Saturday, May 11, 2013

Summer Beers: Do We Have To?

The approaching summer season should be viewed as a great opportunity to enjoy the warm weather and abundant sun, perhaps having a beer or two on a patio with friends and family as sunlight remains past the 8:00 hour.  But summer also means lighter tasting seasonal beers—pilsners, lagers, wheat beers, and fruit beers.  With a few exceptions, I’m mostly disappointed by such offerings.  For most pilsners, lagers, and wheat beers—even those produced by craft breweries—I have trouble finding what makes them more distinct than similar products produced by the macro breweries, which I don’t care for anyway.  Fruitier beers often sound interesting, and who doesn’t like some good fruit flavor, but what passes for fruit flavor in beer—and not accents to hops and malts—often to me tastes artificial and weak. I think, simply put, I just don’t care for the styles of summer beer.

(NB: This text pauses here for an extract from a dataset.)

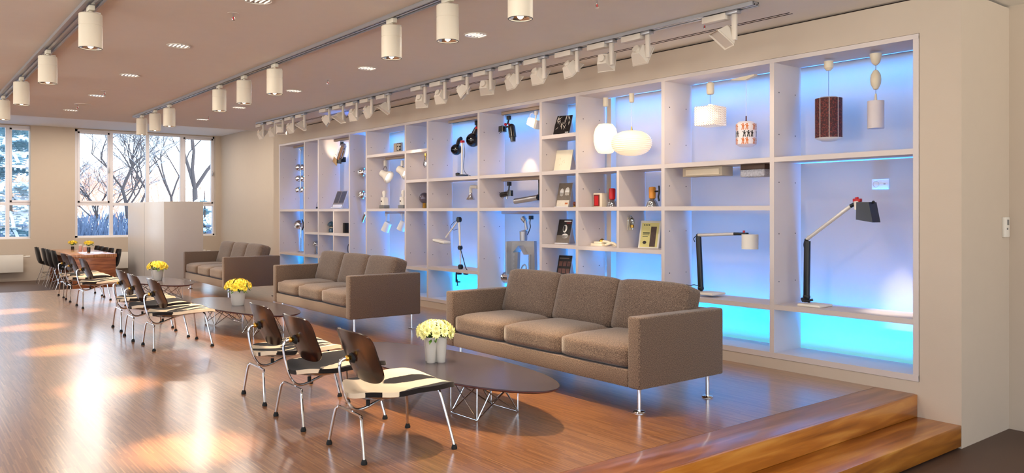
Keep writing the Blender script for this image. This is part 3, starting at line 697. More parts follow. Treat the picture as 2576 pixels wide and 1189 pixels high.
for k, (x, y, h, lb) in enumerate(((3.38, 20.05, .11, 'larger glass jar with a white lid on the dining table'), (3.46, 19.98, .085, 'smaller glass jar with a white lid on the dining table'))):
    o = empty('storage_jar', (x, y, zt_), 0, lb, 'jar')
    MB().lathe([(.036, 0), (.038, .006), (.038, h - .02), (.03, h)], 24).build('jar_body', jarm, o)
    MB().lathe([(.034, h), (.036, h + .004), (.036, h + .026), (.030, h + .03)], 24).build('lid', whitep, o)

# white storage block
wbk = empty('storage_block', (4.54, 17.7, LO), 0, 'tall white storage block standing between the dining table and the far sofa', 'cabinet')
MB().rbox(-.37, .37, -1.5, 1.45, .0, 1.83, .004).build('body', mat('white_block_lacquer', (214, 206, 198), .3, var=.02), wbk)
MB().box(-.3705, -.369, -.004, .004, .02, 1.81).build('door_seam', gapm, wbk)
# radiators
def radiator(x0, x1, label):
    o = empty('radiator', ((x0 + x1) / 2, WY - .17, LO + .2), 0, label, 'radiator'); L = (x1 - x0) / 2
    b = MB(); b.rbox(-L, L, -.05, .05, .02, .43, .008); b.build('panel', whitep, o)
    b = MB()
    for k in range(int(2 * L / .02)): b.box(-L + .01 + k * .02, -L + .016 + k * .02, -.046, .046, .425, .434)
    b.build('grille', greyp, o)
    b = MB()
    for s in (-.8, .8): b.box(L * s - .02, L * s + .02, .03, .16, .05, .4)
    b.build('bracket', alu, o)
    b = MB(); b.cyl((L, 0, .38), (L + .07, 0, .38), .012).cyl((L + .05, 0, .38), (L + .14, 0, .38), .022, .018); b.build('valve', whitep, o)
radiator(-.4, 2.45, 'long flat white radiator under the left window')
radiator(3.6, 6.6, 'flat white radiator behind the dining table and the white block')
# thermostat on the end of the shelf wall
o = empty('thermostat', (6.50, 2.36, 1.19), 0, 'small white room thermostat with a grey display on the wall at the right', 'thermostat')
MB().rbox(-.045, .045, -.022, 0, -.075, .075, .005).build('housing', whitep, o); MB().box(-.004, .028, -.0235, -.021, .015, .055).build('display', greyp, o)
MB().rbox(-.012, .008, -.025, -.021, -.02, -.005, .002).build('button', greyp, o)
# ---------------------------------------------------------------- winter garden outside the windows
GZ = -.9
snow = mat('fresh_snow', (236, 242, 250), .8, var=.03, vscale=2, bump=.4, bscale=4)
bark = mat('grey_bark', (92, 84, 84), .9, var=.3, vscale=20)
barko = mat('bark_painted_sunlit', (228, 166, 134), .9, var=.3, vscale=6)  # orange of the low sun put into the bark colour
needle = mat('blue_green_needles', (116, 150, 160), .8, var=.4, vscale=6)
gs = MB(); rn = random.Random(2)
nx, ny = 40, 30
def gz(x, y): return GZ + .15 * math.sin(x * .7) * math.sin(y * .5) + max(0, y - 34) * .05
vs = [(-30 + 60 * i / nx, 22.3 + 70 * (j / ny) ** 1.5, gz(-30 + 60 * i / nx, 22.3 + 70 * (j / ny) ** 1.5)) for j in range(ny + 1) for i in range(nx + 1)]
gs.add(vs, [(j * (nx + 1) + i, j * (nx + 1) + i + 1, (j + 1) * (nx + 1) + i + 1, (j + 1) * (nx + 1) + i) for j in range(ny) for i in range(nx)])
struct('ground', gs, snow)
hs = MB()   # snowy hill to the right, far off
n = 30; vs = []; fs = []
for j in range(9):
    for i in range(n + 1):
        t = i / n; h = 4.6 * math.exp(-((t - .62) / .25) ** 2) * math.sin(math.pi * j / 8 * .5) + .25 * math.sin(t * 31)
        vs.append((10 + 30 * t, 52 + j * 2.2 - 8 * t, gz(0, 50) + h - .6))
for j in range(8):
    for i in range(n): fs.append((j * (n + 1) + i, j * (n + 1) + i + 1, (j + 1) * (n + 1) + i + 1, (j + 1) * (n + 1) + i))
hs.add(vs, fs); struct('hill', hs, snow)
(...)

So, even though it’s summer and my palate should be looking for crisp, light, refreshing beers, I still find myself wanting my usual favorites.  IPAs, stouts, Belgian ales.  Other than some seasonals, IPAs and the Belgians are pretty much made year round.  Generally speaking, there are probably more fall/winter seasonal stouts out there, and a dark beer such as a stout can be firmly associated with the cold winter months, but many fine stouts are made year round as well.  Basically, while I’m open to trying something new, I want the dry bitter hops that I find in IPAs and the chocolate and coffee malt flavors that I find in stouts.  I don’t care about what the calendar says.  For me, these are rich, exquisite flavors that should be enjoyed year round.  Don’t look at me funny when it’s 95 degrees, the sun is frying eggs on the asphalt, and I’m pouring a can of oil black Ten FIDY that I’ve been saving since the previous fall.

If you made me drink a beer that had to meet summer beer criteria, I’d probably go with Weihenstephaner Hefeweissbier, though it’s not a summer seasonal but a world class, year-round offering.  Sam Adams Double Agent IPL wouldn’t be a bad choice either, as it’s a good mix of a maltier lager and hoppier IPA.  The classics--Sierra Nevada Pale Ale, Sam Adams Boston Lager, and Anchor Steam Beer--hold up well also, as they are relatively light on the palate yet still tasty and reasonably sessionable.